• **Scenes as source code**:
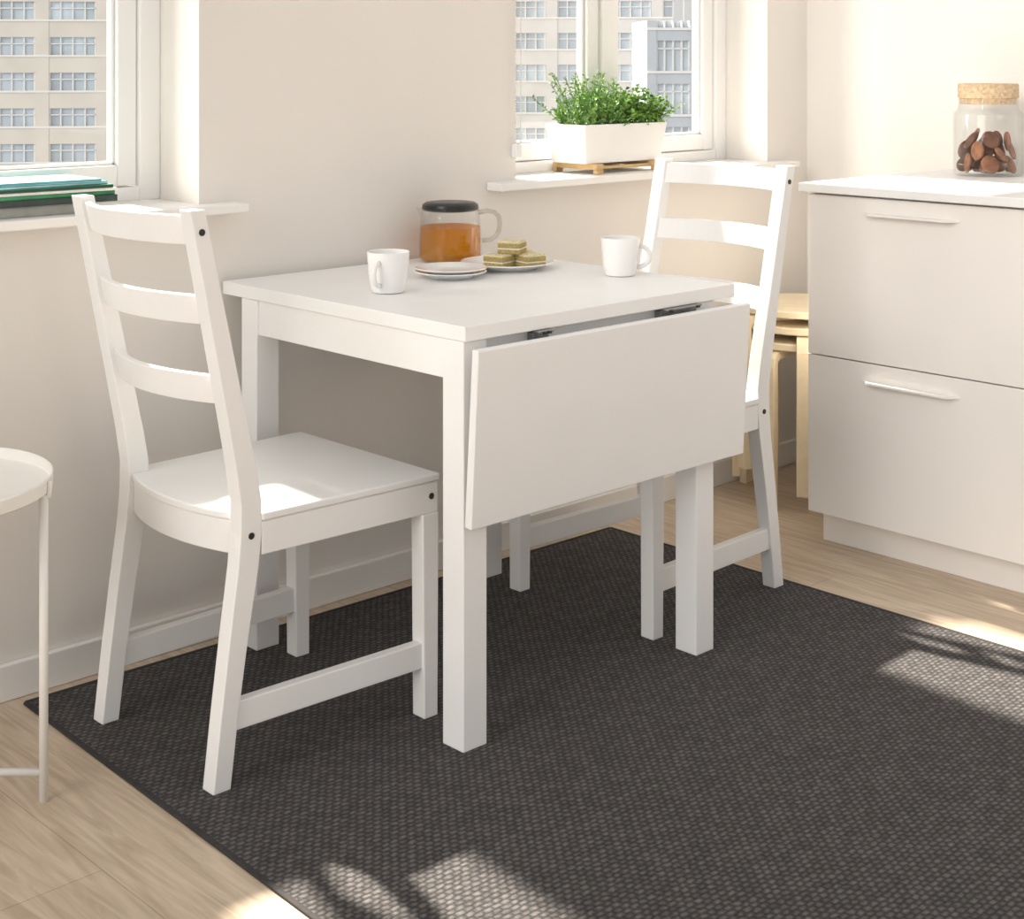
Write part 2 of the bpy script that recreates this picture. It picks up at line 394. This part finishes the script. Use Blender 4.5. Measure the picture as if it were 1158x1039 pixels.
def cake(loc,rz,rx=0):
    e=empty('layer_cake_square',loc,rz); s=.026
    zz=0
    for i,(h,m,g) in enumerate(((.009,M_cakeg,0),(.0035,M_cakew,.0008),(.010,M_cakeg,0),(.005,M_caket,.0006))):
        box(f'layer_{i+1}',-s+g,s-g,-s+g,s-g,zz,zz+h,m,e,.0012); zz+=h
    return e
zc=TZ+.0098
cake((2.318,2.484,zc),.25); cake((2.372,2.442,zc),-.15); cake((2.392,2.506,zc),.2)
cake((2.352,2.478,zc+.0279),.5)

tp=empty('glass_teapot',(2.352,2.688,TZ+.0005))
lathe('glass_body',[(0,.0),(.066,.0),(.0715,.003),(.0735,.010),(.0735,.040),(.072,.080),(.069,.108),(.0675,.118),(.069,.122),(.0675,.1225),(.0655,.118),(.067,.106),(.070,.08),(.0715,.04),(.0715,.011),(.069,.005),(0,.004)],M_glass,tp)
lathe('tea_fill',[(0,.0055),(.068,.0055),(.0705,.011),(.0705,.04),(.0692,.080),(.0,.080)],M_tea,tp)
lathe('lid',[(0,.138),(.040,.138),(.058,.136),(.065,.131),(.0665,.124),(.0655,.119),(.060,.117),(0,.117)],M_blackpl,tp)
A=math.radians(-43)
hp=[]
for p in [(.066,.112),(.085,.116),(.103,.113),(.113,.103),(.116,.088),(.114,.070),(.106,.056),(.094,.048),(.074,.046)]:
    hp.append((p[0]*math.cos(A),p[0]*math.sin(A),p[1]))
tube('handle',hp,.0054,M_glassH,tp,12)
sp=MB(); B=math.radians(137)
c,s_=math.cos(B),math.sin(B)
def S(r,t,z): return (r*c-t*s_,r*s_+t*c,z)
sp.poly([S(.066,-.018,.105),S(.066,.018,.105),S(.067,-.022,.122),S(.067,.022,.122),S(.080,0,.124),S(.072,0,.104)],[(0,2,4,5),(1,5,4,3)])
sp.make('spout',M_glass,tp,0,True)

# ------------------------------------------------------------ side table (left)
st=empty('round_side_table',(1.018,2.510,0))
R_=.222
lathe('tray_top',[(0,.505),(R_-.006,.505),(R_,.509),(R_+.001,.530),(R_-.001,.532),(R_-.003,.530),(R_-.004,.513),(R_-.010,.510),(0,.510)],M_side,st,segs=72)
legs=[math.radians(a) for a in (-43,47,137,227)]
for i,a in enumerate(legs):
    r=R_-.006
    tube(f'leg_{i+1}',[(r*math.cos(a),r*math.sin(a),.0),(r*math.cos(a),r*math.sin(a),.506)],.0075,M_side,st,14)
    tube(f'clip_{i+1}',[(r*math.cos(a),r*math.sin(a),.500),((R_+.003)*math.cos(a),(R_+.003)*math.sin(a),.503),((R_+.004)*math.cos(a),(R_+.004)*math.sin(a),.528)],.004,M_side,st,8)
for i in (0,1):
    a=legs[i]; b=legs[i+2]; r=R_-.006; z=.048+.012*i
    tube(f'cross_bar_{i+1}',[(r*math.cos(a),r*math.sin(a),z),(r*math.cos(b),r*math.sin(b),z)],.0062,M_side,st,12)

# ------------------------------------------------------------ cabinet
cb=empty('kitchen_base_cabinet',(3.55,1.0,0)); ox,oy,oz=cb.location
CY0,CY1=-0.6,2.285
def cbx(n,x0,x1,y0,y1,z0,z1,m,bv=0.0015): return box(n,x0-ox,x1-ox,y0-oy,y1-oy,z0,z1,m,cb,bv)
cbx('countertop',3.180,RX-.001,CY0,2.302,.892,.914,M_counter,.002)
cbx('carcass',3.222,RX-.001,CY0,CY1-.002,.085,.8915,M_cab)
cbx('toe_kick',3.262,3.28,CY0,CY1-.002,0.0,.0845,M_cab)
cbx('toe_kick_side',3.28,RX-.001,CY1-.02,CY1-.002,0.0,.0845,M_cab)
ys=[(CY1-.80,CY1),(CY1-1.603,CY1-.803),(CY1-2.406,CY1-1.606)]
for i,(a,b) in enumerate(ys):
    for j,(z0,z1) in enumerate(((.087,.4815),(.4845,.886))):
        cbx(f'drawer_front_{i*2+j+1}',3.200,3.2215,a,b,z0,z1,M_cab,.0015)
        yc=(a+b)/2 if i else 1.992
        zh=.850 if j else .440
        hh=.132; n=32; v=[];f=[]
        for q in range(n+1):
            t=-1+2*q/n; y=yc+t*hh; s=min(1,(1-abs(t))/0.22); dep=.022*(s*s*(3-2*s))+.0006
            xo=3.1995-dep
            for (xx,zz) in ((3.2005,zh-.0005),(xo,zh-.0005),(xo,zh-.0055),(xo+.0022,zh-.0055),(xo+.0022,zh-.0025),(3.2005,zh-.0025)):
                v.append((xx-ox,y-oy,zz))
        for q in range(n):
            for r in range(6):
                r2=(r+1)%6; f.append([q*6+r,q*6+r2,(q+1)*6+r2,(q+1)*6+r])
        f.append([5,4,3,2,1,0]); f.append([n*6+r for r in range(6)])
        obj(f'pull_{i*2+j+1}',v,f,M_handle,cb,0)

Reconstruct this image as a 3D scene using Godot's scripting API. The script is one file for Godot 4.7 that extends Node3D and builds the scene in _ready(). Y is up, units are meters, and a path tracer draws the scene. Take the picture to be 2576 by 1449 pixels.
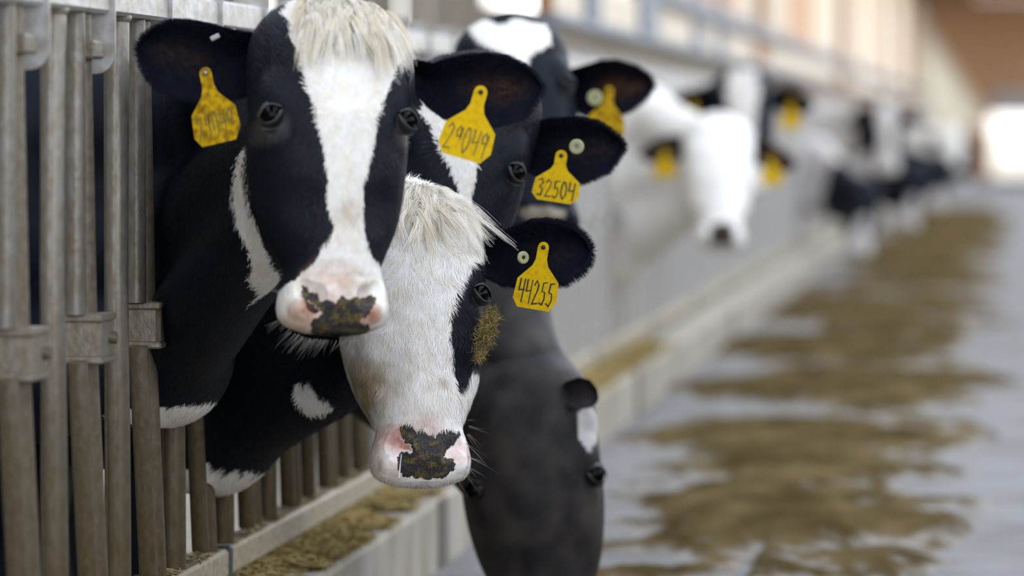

• **WRITTEN EXERCISE**:
Starting at the top of the listing above, reproduce each line up to and including the one with "cake((2.352,2.478,zc+.0279),.5)"; omit the pictures.

• **THE SOLUTION**:
Write part 2 of the bpy script that recreates this picture. It picks up at line 394. This part finishes the script. Use Blender 4.5. Measure the picture as if it were 1158x1039 pixels.
def cake(loc,rz,rx=0):
    e=empty('layer_cake_square',loc,rz); s=.026
    zz=0
    for i,(h,m,g) in enumerate(((.009,M_cakeg,0),(.0035,M_cakew,.0008),(.010,M_cakeg,0),(.005,M_caket,.0006))):
        box(f'layer_{i+1}',-s+g,s-g,-s+g,s-g,zz,zz+h,m,e,.0012); zz+=h
    return e
zc=TZ+.0098
cake((2.318,2.484,zc),.25); cake((2.372,2.442,zc),-.15); cake((2.392,2.506,zc),.2)
cake((2.352,2.478,zc+.0279),.5)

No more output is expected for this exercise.